Our only venture outside Malaga was for a day tour to Granada. The two hour bus drive took us through the Montes de Malaga (the Mountains of Malaga). This is a serious mountain range that goes right across the south of Spain and towers over several cities, including Malaga. It also creates the valley that guided us to Granada. Steep, rocky, tree-less slopes were in sharp relief in the early morning sun, with the occasional village sitting in the lower foothills. The summits have snow on them, which has dismayed the locals, as it only snowed in recent days and they were hoping they'd seen the last of winter. The main crop in these parts is olives and some asparagus, with the entire valley floor taken over by parallel rows of olive trees.

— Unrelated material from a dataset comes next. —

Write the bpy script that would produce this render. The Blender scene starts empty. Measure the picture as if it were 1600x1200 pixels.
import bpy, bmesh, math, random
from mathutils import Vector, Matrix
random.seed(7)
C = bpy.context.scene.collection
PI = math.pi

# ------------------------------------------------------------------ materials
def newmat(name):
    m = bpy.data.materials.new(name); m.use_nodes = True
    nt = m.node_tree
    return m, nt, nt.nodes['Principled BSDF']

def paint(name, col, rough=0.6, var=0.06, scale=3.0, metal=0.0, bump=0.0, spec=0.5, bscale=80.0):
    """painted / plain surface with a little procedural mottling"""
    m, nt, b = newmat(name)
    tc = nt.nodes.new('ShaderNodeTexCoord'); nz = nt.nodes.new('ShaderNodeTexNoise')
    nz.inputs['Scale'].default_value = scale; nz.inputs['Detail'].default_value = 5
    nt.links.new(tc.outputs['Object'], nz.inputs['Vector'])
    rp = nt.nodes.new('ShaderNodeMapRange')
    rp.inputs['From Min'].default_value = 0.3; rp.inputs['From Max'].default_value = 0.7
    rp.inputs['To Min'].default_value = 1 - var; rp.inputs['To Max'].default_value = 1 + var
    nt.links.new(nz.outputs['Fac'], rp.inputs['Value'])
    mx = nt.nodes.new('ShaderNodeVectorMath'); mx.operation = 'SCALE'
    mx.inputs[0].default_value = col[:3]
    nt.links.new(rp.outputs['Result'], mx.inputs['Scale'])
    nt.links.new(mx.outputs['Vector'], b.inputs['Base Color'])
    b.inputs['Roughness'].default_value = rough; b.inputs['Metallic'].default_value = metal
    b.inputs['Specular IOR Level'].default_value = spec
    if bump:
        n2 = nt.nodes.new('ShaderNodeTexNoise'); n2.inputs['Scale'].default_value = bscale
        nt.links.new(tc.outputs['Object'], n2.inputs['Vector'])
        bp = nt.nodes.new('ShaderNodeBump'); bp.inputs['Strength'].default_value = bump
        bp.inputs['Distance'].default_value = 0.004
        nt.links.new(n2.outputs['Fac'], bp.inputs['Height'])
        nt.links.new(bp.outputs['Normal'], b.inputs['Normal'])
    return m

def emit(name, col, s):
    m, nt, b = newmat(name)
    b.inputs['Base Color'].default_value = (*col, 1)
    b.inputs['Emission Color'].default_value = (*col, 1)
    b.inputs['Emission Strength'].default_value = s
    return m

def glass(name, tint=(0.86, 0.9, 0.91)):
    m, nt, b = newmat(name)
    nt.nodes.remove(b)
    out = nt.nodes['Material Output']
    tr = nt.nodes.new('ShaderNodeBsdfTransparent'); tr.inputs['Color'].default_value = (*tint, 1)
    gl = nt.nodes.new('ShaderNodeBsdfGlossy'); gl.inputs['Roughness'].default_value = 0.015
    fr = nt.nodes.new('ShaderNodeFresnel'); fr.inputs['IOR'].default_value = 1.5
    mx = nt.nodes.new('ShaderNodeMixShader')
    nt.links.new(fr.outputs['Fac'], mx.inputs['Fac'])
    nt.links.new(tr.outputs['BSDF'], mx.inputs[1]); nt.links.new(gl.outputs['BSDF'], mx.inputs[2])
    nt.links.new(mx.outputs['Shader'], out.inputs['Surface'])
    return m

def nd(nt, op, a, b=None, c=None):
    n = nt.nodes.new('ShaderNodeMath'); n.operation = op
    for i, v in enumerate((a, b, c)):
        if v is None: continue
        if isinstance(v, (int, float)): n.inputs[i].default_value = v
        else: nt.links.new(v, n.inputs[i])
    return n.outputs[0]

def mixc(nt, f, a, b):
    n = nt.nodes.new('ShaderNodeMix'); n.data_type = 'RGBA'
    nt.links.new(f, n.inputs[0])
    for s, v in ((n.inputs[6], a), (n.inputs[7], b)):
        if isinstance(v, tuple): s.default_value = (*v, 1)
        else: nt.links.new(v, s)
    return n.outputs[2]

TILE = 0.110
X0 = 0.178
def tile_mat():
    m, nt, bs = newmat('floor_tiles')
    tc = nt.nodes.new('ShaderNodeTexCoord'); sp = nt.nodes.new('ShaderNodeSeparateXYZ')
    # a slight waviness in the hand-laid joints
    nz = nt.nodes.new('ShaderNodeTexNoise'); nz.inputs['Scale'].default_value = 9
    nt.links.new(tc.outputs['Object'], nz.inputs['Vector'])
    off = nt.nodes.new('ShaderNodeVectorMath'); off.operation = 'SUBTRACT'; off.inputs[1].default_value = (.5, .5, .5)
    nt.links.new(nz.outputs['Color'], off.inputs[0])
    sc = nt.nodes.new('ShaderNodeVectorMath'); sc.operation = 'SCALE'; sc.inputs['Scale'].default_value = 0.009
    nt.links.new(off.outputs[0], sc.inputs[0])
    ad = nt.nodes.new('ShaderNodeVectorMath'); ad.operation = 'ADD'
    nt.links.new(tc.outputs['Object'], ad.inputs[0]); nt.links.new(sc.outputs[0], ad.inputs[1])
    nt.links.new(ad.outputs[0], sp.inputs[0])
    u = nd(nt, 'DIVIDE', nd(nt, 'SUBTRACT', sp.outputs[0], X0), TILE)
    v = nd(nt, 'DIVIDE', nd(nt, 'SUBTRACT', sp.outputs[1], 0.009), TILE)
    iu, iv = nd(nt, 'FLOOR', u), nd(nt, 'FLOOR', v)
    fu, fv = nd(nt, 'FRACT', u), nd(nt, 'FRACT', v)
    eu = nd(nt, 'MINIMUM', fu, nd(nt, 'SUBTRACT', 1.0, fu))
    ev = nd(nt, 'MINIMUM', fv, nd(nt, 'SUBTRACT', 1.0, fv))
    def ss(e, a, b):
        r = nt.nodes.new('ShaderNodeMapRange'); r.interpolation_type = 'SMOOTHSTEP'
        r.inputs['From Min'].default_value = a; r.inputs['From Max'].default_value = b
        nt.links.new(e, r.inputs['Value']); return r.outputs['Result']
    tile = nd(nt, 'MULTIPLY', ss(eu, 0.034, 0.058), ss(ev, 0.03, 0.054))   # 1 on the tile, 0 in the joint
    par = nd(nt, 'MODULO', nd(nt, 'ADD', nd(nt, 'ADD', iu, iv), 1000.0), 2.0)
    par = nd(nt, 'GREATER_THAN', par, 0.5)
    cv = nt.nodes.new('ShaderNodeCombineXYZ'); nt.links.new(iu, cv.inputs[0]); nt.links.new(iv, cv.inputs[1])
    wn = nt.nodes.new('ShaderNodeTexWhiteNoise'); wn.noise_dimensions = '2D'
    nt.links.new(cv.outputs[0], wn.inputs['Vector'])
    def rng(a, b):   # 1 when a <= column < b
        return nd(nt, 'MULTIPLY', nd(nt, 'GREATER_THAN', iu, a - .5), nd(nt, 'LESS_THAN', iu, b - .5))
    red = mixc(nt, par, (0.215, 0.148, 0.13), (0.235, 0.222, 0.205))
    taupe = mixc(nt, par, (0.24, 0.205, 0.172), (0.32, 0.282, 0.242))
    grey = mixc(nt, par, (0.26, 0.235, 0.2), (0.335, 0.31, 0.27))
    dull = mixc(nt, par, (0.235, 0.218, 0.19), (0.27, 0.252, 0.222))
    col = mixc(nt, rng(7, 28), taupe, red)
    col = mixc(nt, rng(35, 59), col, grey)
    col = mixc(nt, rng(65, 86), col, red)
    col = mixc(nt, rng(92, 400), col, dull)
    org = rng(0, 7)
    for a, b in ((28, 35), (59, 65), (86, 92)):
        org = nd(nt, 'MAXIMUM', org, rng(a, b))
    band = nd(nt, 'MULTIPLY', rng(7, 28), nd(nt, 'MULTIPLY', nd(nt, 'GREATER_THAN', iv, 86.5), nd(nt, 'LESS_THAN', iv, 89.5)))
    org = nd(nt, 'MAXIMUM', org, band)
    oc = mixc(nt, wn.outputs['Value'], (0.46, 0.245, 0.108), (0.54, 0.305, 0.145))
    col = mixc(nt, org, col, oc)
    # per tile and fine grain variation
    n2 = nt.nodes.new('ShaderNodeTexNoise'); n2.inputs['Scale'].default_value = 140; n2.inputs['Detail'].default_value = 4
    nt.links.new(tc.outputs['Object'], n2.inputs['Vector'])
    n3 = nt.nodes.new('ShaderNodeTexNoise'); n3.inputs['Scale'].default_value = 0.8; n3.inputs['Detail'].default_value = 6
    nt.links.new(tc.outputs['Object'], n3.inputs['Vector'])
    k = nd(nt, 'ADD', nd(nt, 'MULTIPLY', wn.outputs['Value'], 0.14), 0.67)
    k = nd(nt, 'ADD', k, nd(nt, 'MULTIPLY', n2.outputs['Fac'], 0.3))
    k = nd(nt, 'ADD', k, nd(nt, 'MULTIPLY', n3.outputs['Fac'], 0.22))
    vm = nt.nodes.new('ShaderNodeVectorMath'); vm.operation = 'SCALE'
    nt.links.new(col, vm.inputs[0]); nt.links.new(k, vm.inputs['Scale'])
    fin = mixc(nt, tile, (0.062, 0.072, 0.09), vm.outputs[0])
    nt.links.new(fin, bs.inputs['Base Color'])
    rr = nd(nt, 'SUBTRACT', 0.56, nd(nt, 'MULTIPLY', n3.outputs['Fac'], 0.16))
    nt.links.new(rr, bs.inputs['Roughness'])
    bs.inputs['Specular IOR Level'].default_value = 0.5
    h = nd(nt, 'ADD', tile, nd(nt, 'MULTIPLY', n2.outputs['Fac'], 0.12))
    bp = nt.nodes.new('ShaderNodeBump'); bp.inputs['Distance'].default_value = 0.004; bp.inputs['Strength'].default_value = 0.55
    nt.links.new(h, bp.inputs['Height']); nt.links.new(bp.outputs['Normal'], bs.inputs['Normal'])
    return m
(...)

A visit to Granada must include the Alhambra, a palace and fortress complex dating from the 13th Century. What makes this place interesting, over and above the excellent carvings and mosaics, is that it spans both Islamic and Christian periods of Spanish history, and it was where Christopher Columbus received royal endorsement from Spain’s Queen Isabella and King Ferdinand to sail west and discover the Americas (in fact we stood in the very room where he was received his orders). It’s amazing to think that this place was ignored for hundreds of years, and even lived in by squatters, until the defeat of Napoleon in the early 1800s. It’s now a UNESCO site and one of Spain’s most visited tourist attractions. We certainly found that out – it was as though every Spanish tourist was at Alhambra with us. It was well worth seeing, and having a tour guide to explain the history of each room added to the experience, but it was hard to not feel like we were cattle being herded.
Another interesting fact, as related to us by our Granada tour guide, Paco. Malaga was the birthplace for three very famous people: Pablo Picasso, Antonio Banderas, and Paco the tour guide.
We had a much more pleasant experience yesterday exploring Malaga’s Gibralfaro, another hilltop fortress but not as big a tourist attraction. It gave fantastic views of this wonderful city, and we wandered its parapets without hassling crowds. Just up the road from our apartment is a genuine Spanish bullring, and we were given an excellent view of it from the Gibralfaro. It’s actually only used twice a year, and I hope that’s due to a decline in its popularity. Talking to some local teenagers, bullfighting may well be a short-lived tradition in Spain.